Onderzoek van de deken en de Raad mag ten grondslag liggen aan het besluit op de aanvraag toevoeging (1)
Registratienummer |
201809009/1/A2
|
---|---|
Hoger beroep tegen |
16/5122 en 16/5125
|
Datum uitspraak | |
Rechtsgebied |
Alle rechtsterreinen
|
Instantie |
Raad van State
|
Appellant |
Rechtsbijstandverlener
|
Uitspraak |
Ongegrond
|
Essentie
Namens 114 rechtzoekenden zijn toevoegingen aangevraagd in zaken over ondeugdelijke borstimplantaten. De aanvragen zijn afgewezen omdat uit een, in opdracht van de deken van de Orde van Advocaten Amsterdam uitgevoerd, onderzoek is gebleken dat de kantoororganisatie en praktijkvoering van de advocaat niet zijn toegerust op de behandeling van omvangrijke en arbeidsintensieve zaken.

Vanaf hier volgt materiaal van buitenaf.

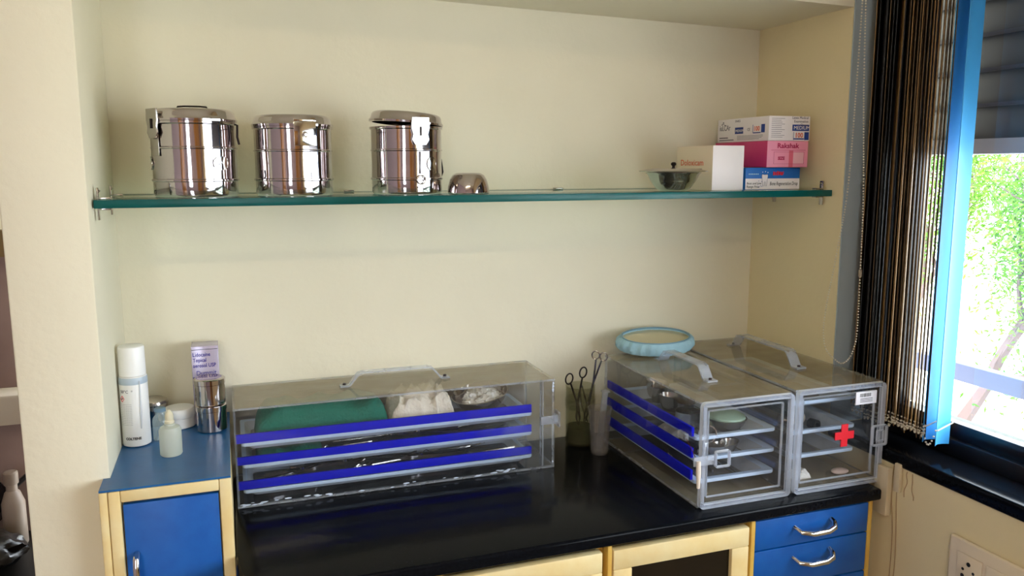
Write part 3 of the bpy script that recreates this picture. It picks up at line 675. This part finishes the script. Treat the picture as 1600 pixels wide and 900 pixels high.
# ---- instruments
def instr(kind, x, y, z, rz, L, label, group, flip=0):
    if kind == 'probe':
        t = empty('dental_probe', (x, y, z), label, 'dental instrument', group, rz)
        MB().tube([(-L*.25,0,.004),(L*.25,0,.004)], .0034, 8).build('shaft', m_steel2, t)
        for s in (-1, 1):
            MB().tube([(s*L*.25,0,.004),(s*L*.31,0,.004),(s*L*.40,0,.006),(s*L*.45,0,.011),(s*L*.49,.002*s,.008),(s*L*.5,.006*s,.004)], [.0030,.0018,.0016,.0013,.001,.0004], 6).build('tip', m_chrome, t)
    elif kind == 'forceps':
        t = empty('dental_forceps', (x, y, z), label, 'dental instrument', group, rz)
        for s in (-1, 1):
            MB().strap([(-L*.5,s*.016,.006),(-L*.3,s*.015,.007),(-L*.05,s*.008,.007),(L*.15,s*.003,.007),(L*.28,-s*.005,.007),(L*.42,-s*.007,.010),(L*.5,-s*.002,.012)], .008, .005, (0,0,1)).build('arm', m_steel, t)
        MB().lathe([(0,.005),(.005,.004),(.006,0)], c=(L*.17,0,.011), n=14).build('pivot', m_chrome, t)
    elif kind == 'tweezers':
        t = empty('tweezers', (x, y, z), label, 'dental instrument', group, rz)
        for s in (-1, 1): MB().strap([(-L*.5,0,.004),(-L*.45,s*.003,.004),(0,s*.008,.004),(L*.38,s*.002,.004),(L*.5,s*.001,.010)], .005, .0015, (0,0,1)).build('arm', m_chrome, t)
    elif kind == 'mirror':
        t = empty('mouth_mirror', (x, y, z), label, 'dental instrument', group, rz)
        MB().tube([(-L*.5,0,.004),(L*.15,0,.004),(L*.2,0,.004),(L*.38,0,.005)], [.004,.0038,.0018,.0015], 8).build('shaft', m_steel2, t)
        MB().lathe([(0,0),(.010,0),(.011,.001),(.010,.003),(0,.003)], T=Matrix.Translation((L*.38+.010,0,.006)) @ Matrix.Rotation(R(-20),4,'Y'), n=24).build('head', m_chrome, t)
    return t
zm, zl = .941-.020+.0045, .885-.020+.0045
GI = 'steel instruments in the long acrylic box'
for k, (kd, x, y, rz, L) in enumerate((('probe',.475,-.150,8,.15),('mirror',.50,-.115,4,.15),('forceps',.650,-.130,176,.15),('probe',.640,-.080,-6,.16),('tweezers',.78,-.150,5,.12),('probe',.76,-.09,10,.15))):
    instr(kd, x, min(y+.042,-.062), zm+.002, R(rz), L, 'steel %s in the long box middle tray, %s' % (kd, ('left of centre at the front','behind the front probe','centre with crossed arms','behind the forceps','right end at the front','right end at the back')[k]), GI)
for k, (kd, x, y, rz, L) in enumerate((('forceps',.335,-.140,12,.12),('forceps',.430,-.115,-9,.14),('probe',.46,-.155,14,.12),('probe',.55,-.140,10,.16),('forceps',.655,-.135,182,.15),('probe',.72,-.10,3,.16),('mirror',.80,-.150,-176,.13),('tweezers',.56,-.08,-4,.13),('mirror',.40,-.07,0,.14))):
    instr(kd, x, min(y+.042,-.062), zl+.002, R(rz), L, 'steel %s in the bottom tray of the long box, %s' % (kd, ('far left','second from the left','crossing near the left','centre front','centre with wide bright arms','right of centre','right end with round head','centre back','left back with round head')[k]), GI)

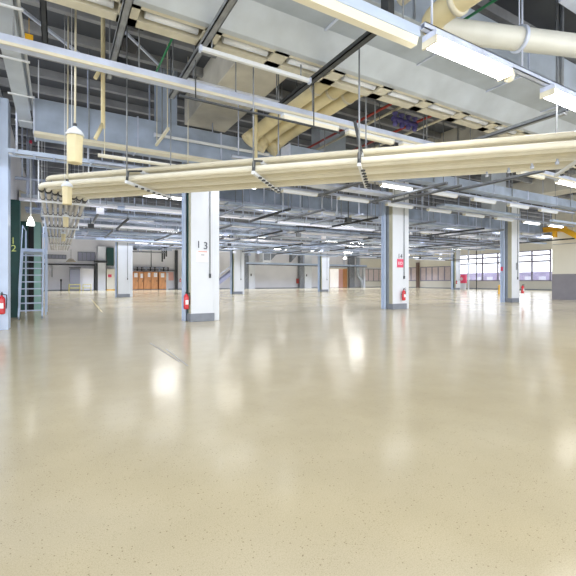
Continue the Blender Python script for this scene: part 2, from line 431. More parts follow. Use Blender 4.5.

De Afdeling acht gelet op de motivering die aan de besluiten ten grondslag is gelegd de advocaat belanghebbende. Door de afwijzing en daarmee het uitsluiten van de advocaat voor onder meer de borstimplantatenzaken ondervindt de advocaat directe financiële gevolgen en bestaat er een reële mogelijkheid dat de advocaat hierdoor wordt geraakt in een aan het fundamentele recht op arbeid ontleend belang.
In de samenwerking tussen de Raad en de advocaat zijn problemen gerezen, waarvoor de bemiddeling van de deken is ingeroepen. Naar aanleiding van deze bemiddeling heeft er door de deken een onderzoek plaatsgevonden en is kenbaar gemaakt dat de Raad en de deken de advocaat en de kantoororganisatie onvoldoende gekwalificeerd achten voor de behandeling van grote zaken.
De Afdeling overweegt dat de Raad gelet op de ingevolge artikel 7, eerste en derde lid, Wrb bestaande controlerende en besluitvormende taak in redelijkheid heeft kunnen besluiten om de advocaat niet toe te voegen. De besluiten van de Raad dienen het doel van de wetgever, namelijk dat de verlening van gesubsidieerde rechtsbijstand van goede kwaliteit is en voldoet aan eisen van doelmatigheid. De door de Raad en de deken gedane bevindingen zijn door de advocaat onvoldoende weerlegd.